Huh? News submission needs a good sub. News Limited’s submission to the media inquiry — which has just been posted on the website — is not exactly a testimonial for the editorial standards at Australia’s biggest media company. One media watcher spotted these gems:

“The test of a media outlets’ relevance is in fact a test each outlet must pass every day because consumers can and do decide with great frequency what media they will consume.” (page 1)

“A newspapers role is to assist its readers to be informed about a range of views so they are in a position to decide for themselves what the political “truth” is or what opinions they may agree or disagree with.” (page 9)

“According to someone’s views be it from government or a regulator, it would be determined that one person’s views are qualified to be expressed and someone else’s are not.” (page 11)

“Strengthening the Councils insistence on due prominence for publication of adjudications and apologies, corrections or other remedial action.” (page 15)

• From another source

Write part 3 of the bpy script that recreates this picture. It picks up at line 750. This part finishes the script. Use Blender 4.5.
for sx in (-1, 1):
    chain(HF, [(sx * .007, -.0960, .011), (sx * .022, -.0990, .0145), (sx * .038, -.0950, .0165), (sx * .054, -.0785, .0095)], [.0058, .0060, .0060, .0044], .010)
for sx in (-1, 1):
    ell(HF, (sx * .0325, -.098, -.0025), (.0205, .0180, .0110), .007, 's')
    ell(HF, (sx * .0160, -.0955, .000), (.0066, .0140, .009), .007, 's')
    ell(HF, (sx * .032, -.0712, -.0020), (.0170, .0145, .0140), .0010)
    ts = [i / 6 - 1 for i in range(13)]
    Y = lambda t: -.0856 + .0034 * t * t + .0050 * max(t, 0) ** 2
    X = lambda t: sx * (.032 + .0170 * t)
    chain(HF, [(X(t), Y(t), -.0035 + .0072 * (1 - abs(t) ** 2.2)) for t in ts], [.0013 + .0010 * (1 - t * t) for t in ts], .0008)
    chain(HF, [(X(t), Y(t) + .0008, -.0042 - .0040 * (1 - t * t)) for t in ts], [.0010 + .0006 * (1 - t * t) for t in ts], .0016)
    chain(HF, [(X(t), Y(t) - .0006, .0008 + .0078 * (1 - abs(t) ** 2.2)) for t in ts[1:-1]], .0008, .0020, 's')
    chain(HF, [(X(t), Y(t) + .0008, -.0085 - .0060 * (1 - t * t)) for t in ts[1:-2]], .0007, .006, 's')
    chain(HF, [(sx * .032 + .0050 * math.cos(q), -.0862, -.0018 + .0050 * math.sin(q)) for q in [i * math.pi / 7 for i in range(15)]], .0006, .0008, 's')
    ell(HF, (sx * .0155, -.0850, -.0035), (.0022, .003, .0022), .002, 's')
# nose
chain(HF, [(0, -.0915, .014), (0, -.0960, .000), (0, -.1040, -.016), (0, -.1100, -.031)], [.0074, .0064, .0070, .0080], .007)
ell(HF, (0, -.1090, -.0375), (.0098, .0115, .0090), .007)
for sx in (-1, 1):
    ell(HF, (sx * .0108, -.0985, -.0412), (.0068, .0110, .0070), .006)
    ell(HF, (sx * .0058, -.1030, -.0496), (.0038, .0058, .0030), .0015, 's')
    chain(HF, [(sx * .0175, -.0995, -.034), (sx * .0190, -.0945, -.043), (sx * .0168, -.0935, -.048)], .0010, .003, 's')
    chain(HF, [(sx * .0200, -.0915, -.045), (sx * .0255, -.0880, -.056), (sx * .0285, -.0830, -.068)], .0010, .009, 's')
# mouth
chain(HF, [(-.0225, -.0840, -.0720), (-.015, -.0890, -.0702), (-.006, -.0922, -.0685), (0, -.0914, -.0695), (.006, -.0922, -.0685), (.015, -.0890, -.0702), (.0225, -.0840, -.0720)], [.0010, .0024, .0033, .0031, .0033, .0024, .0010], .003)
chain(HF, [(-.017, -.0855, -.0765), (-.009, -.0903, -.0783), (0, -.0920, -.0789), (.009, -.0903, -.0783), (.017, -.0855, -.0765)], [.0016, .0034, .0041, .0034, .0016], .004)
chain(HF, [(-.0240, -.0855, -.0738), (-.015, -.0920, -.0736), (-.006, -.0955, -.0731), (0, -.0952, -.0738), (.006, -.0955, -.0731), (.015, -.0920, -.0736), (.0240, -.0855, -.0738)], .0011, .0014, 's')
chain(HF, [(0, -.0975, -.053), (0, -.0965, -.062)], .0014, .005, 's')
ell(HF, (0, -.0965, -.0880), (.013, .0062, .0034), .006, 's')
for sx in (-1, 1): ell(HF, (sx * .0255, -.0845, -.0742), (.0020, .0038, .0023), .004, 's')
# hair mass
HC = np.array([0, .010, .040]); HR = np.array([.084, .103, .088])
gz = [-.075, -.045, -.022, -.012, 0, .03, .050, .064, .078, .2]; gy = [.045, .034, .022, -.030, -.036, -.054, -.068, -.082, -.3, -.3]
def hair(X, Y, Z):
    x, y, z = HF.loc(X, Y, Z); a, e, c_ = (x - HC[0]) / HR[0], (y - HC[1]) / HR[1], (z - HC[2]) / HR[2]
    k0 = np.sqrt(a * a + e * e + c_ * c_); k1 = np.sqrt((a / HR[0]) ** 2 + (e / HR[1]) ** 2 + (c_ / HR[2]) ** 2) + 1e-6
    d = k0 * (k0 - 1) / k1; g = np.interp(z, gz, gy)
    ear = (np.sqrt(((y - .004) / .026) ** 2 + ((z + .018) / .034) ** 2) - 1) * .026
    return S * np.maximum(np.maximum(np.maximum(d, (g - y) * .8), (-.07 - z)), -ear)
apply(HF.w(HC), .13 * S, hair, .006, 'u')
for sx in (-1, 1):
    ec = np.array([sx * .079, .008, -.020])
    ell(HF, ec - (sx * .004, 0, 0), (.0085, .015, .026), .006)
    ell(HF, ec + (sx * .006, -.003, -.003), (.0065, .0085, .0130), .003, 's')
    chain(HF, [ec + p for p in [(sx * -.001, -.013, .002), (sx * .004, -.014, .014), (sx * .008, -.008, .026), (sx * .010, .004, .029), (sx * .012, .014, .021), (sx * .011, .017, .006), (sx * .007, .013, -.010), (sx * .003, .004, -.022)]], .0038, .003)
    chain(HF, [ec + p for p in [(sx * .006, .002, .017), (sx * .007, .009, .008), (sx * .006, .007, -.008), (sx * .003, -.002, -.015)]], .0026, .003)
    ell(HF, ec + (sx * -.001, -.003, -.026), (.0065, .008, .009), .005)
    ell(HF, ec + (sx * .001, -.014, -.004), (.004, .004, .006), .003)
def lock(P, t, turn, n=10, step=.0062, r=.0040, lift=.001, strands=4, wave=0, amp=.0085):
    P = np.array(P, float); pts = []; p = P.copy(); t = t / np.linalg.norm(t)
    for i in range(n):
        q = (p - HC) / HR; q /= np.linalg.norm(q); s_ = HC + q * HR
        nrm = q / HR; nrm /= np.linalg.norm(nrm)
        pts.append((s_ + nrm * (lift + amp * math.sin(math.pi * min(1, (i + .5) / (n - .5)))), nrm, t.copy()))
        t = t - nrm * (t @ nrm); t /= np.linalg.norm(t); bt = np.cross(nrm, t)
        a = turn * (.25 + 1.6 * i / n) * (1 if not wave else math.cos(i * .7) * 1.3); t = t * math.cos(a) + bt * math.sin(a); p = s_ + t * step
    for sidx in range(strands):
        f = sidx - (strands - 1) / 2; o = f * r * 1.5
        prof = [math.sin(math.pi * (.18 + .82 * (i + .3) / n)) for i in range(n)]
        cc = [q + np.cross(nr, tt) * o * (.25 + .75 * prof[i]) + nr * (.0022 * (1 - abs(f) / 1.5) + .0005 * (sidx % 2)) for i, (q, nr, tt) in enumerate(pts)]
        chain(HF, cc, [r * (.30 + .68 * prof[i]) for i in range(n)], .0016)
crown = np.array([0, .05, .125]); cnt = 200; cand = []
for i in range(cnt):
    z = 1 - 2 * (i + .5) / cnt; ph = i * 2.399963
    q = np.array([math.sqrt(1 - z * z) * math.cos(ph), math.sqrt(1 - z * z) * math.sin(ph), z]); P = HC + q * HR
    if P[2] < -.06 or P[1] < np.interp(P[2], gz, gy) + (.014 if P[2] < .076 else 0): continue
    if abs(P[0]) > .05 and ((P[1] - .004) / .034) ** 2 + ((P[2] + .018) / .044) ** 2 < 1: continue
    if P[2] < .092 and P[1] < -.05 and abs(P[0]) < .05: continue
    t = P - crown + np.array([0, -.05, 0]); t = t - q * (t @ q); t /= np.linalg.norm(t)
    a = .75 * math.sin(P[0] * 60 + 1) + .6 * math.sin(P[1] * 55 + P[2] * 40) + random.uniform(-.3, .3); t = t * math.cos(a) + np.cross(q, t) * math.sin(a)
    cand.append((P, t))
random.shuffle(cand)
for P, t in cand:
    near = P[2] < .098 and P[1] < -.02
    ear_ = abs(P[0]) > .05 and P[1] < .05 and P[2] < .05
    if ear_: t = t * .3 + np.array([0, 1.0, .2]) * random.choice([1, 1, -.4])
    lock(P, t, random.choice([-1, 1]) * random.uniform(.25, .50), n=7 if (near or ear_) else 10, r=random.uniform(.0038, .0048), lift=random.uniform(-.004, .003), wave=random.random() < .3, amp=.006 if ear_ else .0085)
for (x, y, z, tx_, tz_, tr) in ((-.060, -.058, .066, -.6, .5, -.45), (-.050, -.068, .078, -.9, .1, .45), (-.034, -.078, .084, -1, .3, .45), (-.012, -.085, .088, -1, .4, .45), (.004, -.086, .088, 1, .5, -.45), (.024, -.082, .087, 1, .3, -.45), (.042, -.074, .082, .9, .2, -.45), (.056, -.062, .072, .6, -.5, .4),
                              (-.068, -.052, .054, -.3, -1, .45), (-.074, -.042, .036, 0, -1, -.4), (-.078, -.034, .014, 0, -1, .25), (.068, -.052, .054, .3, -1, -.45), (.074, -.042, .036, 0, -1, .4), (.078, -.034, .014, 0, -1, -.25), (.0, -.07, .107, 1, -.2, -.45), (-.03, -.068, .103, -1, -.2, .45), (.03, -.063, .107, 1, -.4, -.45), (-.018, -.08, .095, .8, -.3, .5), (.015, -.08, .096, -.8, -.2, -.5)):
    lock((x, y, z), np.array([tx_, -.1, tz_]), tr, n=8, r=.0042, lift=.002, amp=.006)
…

“We believe incentives to ensure newer media companies, particularly online publishers, to bring themselves under the regime of the Council can be effectively achieved by the Council and it members promoting the role of the Council.” (page 16)

“Importantly, if a media company does chose to walk away, it must take the risk of paying the price of being viewed by its audience as not having the integrity to be subject to an independent arbiter of its standards.” (page 17)

“We do not support a system where the guidelines of the industry are enforced by a statutory body. This could only work by giving it powers to someone which impinge freedom of the press.” (page 19)

“The Government already addresses these needs through funding in excess of $1 billion per annum for the national broadcasters, both in radio and television, which have there own digital and online platforms. (page 22)

And there is no source for this amazing assertion:

“The vast majority of Australians now consume media from at least 50 — and perhaps more than 100 -‐ different news and information sources each day, thus rendering concerns about a lack of diversity redundant.” (page 1)

What’s wrong with generic milk? “Has anyone else noticed the generic brand milk has changed in recent weeks?” Well, no, we hadn’t. Tell us more. “We used to buy Coles and Woolies cheap milk but have noticed it taste differently (thicker, more powdery). We have gone back to branded milk for better taste.” Right then. Anyone?